Are rewards and recognition supplied when teams are successful? Is reasonable
risk respected and encouraged in the organization? Do team members fear
reprisal? Do team members spend their time finger pointing rather than
resolving problems? Is the organization designing reward systems that
recognize both team and individual performance? Is the organization planning
to share gains and increased profitability with team and individual
contributors? Can contributors see their impact on increased organization
success?
Coordination:
Are teams coordinated by a central leadership team that assists the groups to
obtain what they need for success? Have priorities and resource allocation
been planned across departments? Do teams understand the concept of the
internal customer—the next process, anyone to whom they provide a product or a
service?
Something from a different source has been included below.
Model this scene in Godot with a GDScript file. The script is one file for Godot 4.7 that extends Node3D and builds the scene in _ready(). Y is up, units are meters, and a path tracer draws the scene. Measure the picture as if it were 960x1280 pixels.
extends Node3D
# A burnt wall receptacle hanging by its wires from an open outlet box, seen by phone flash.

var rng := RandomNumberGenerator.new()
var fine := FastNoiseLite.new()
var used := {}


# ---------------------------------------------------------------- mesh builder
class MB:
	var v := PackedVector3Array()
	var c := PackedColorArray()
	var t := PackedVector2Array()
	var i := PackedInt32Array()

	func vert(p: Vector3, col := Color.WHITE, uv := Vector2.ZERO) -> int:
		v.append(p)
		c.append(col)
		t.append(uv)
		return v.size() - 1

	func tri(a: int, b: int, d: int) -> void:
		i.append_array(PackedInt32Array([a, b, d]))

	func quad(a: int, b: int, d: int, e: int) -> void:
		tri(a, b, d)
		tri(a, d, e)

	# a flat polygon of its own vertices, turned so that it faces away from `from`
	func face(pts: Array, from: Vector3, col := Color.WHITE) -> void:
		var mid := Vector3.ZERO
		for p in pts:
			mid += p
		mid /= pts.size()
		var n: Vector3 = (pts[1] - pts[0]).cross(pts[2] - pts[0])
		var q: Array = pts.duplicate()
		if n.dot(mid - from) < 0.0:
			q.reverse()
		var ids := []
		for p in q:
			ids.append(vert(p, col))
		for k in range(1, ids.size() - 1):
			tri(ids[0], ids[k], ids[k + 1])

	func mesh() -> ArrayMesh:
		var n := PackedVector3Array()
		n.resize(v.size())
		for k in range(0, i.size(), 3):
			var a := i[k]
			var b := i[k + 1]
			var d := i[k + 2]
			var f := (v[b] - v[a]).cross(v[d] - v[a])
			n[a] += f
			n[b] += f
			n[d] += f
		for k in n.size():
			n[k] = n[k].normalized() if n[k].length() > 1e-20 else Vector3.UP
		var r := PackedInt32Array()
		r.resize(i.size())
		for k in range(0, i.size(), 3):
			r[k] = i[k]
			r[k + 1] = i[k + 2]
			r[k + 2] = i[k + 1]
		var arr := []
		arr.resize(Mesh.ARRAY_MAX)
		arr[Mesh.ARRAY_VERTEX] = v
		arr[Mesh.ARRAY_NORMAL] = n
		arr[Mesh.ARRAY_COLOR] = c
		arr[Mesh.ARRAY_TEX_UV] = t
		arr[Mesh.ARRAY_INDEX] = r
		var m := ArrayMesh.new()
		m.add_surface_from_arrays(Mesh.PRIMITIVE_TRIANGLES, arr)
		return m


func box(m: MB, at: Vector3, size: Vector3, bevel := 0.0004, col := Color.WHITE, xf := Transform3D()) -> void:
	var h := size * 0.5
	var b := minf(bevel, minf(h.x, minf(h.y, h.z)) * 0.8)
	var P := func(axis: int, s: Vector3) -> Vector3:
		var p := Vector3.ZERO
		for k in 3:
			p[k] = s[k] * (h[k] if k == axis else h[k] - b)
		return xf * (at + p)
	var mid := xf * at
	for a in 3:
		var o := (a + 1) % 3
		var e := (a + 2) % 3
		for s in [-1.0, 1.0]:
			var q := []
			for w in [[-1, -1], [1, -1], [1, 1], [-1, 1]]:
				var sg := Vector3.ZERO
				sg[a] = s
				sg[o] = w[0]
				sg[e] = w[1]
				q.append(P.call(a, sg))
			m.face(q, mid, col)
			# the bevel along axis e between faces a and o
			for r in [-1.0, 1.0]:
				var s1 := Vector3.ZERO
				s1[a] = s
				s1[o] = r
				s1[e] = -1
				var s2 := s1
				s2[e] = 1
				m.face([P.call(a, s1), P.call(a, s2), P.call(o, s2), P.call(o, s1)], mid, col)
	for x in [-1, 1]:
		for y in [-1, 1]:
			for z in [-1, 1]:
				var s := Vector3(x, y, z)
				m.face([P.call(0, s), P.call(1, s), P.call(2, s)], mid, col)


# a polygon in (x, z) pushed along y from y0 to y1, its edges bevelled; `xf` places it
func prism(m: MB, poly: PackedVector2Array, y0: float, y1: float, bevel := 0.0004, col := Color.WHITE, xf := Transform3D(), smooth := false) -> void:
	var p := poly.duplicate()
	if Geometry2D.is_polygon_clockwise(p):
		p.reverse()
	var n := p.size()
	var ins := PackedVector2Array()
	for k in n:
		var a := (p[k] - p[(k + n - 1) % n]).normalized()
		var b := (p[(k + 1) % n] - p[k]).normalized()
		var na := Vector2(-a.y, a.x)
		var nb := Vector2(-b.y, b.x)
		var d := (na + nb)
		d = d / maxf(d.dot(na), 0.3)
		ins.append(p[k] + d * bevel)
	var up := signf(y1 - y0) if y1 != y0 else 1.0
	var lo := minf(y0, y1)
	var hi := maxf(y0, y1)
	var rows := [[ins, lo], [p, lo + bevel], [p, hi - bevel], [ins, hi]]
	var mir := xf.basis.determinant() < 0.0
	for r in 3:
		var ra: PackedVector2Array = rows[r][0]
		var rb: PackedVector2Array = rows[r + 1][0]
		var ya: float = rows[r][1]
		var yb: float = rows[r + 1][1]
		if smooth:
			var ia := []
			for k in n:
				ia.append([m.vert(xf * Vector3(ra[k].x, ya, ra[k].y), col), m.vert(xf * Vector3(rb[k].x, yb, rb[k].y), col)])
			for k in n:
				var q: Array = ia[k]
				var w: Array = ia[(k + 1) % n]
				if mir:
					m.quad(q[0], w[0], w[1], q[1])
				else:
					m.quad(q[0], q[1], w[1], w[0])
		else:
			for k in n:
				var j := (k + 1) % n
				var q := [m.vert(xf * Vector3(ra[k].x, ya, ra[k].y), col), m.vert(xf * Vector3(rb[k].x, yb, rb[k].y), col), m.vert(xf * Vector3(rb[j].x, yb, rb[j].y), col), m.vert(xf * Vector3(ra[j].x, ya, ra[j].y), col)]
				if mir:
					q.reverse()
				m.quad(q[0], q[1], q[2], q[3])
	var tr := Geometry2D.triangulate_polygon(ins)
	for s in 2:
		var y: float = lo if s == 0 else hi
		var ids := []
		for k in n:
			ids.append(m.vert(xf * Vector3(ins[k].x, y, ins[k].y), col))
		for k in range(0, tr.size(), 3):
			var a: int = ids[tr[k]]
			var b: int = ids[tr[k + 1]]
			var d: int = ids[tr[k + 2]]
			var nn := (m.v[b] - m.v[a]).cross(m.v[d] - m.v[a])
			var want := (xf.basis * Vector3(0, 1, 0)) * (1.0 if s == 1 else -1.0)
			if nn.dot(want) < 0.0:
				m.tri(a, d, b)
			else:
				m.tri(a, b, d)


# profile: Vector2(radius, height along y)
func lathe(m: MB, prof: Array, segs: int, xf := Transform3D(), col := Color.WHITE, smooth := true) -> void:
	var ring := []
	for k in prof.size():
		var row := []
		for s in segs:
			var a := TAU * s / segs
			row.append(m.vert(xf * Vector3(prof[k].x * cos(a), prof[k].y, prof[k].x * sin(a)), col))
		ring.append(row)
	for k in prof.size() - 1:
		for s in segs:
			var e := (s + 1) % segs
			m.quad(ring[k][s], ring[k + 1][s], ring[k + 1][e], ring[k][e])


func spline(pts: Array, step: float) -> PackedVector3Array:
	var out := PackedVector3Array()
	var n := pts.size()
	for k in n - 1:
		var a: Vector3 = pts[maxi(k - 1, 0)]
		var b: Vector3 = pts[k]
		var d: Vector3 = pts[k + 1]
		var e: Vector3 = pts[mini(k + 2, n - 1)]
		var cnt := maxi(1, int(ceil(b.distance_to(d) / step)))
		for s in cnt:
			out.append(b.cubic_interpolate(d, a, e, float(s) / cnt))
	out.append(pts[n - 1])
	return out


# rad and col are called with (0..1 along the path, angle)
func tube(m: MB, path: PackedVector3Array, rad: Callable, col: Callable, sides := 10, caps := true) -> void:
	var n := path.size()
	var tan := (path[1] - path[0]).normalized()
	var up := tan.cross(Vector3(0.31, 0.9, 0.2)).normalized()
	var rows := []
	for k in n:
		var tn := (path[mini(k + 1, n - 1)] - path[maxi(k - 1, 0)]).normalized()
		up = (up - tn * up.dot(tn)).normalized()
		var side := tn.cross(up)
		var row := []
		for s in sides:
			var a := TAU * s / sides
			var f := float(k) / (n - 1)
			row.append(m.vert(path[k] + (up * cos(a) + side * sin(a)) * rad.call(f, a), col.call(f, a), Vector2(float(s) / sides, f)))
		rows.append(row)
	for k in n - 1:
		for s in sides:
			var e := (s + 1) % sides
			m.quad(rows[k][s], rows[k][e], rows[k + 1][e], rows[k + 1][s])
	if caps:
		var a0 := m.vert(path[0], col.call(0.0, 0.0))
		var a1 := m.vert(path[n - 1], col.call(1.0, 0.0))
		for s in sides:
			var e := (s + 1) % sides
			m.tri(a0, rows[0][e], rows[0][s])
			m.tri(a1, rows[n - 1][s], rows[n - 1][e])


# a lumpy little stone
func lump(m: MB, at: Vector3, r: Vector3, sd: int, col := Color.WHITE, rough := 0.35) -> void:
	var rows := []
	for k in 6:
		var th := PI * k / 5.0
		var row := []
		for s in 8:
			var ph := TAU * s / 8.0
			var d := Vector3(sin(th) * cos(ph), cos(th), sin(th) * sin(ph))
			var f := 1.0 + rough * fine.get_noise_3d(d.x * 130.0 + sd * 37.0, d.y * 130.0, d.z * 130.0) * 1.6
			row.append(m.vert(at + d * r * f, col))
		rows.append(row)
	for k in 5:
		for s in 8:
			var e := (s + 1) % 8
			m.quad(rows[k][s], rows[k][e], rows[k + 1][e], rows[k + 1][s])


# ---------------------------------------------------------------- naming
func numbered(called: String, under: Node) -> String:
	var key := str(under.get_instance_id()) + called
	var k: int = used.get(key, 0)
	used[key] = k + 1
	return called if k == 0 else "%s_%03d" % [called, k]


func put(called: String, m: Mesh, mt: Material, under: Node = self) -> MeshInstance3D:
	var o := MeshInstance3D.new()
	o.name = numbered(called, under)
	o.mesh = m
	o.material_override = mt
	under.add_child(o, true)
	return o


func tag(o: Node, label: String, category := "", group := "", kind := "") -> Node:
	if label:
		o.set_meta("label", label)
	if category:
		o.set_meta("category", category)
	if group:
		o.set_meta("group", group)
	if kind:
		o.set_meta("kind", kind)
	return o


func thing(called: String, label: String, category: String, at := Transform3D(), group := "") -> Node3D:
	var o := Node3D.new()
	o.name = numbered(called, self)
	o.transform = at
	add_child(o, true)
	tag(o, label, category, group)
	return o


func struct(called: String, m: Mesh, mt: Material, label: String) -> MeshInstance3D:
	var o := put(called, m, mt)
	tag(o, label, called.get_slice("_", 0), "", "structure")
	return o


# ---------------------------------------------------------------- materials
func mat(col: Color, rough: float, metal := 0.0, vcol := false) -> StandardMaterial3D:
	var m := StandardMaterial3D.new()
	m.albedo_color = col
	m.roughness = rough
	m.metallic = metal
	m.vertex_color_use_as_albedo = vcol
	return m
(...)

Are cross-functional and multi-department teams common and working
together effectively? Is the organization developing a customer-focused
process-focused orientation and moving away from traditional departmental
thinking?
Cultural Change:
Does the organization recognize that the team-based, collaborative,
empowering, enabling organization of the future is different than the
traditional, hierarchical organization it may currently be? Is the
organization planning to or in the process of changing how it rewards,
recognizes, appraises, hires, develops, plans with, motivates and manages the
people it employs? Does the organization plan to use failures for learning and
support reasonable risk? Does the organization recognize that the more it can
change its climate to support teams, the more it will receive in pay back from
the work of the teams?
Your team members will love you,
your business will soar, and empowered people will "own" and be responsible for
their work processes. Can your work life get any better than this?